Once you’ve arrived to a state like that, you have to make a decision. Do you continue to fade back, until He’s just a distant memory. Or do you say no. I will push through this. I know the state I’m in, I know what I had, the peace, the moments of worship where I felt His presence, and I won’t give up! The choice can change your life forever. And not just forever on this earth, but forever eternally.

So once you’ve come back from something like that, you feel that peace once more. It doesn’t mean all your problems go away, or that everything will be perfect from here on out. But it does mean that NO MATTER WHAT COMES your faith and trust and hope is all in Him, and that He will be there for you, no matter the circumstance.

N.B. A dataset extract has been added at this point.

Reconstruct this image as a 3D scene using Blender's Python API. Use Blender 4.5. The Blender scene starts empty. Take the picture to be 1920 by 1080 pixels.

So now, you have a new fear, hopefully. It’s one I hope to always have. That’s the fear of straying. The fear of becoming less, than becoming more. The fear that says, “Oh how easy it is to lose sight of God! How easy it is to forget! How I don’t want that to happen ever again!”

-“The Fear of the Lord is the beginning of knowledge, but fools despise wisdom and instruction.” Proverbs 1:7

I believe that fear talked about in Proverbs 1:7 could mean having a holy fear, a fear that I don’t want to be shut out from His presence.

I don’t want to ever doubt Him again. Because I know what it feels like to be distant from Him. And I don’t want to ever feel that Hopelessness again.

I’m learning that I can’t trust what I feel. Sometimes you may not feel like praying. Pray anyway. You may feel like worshiping. Worship anyway. You may feel far from God. Trust in Him anyway. Don’t let your feelings cause you to lose sight of your Savior.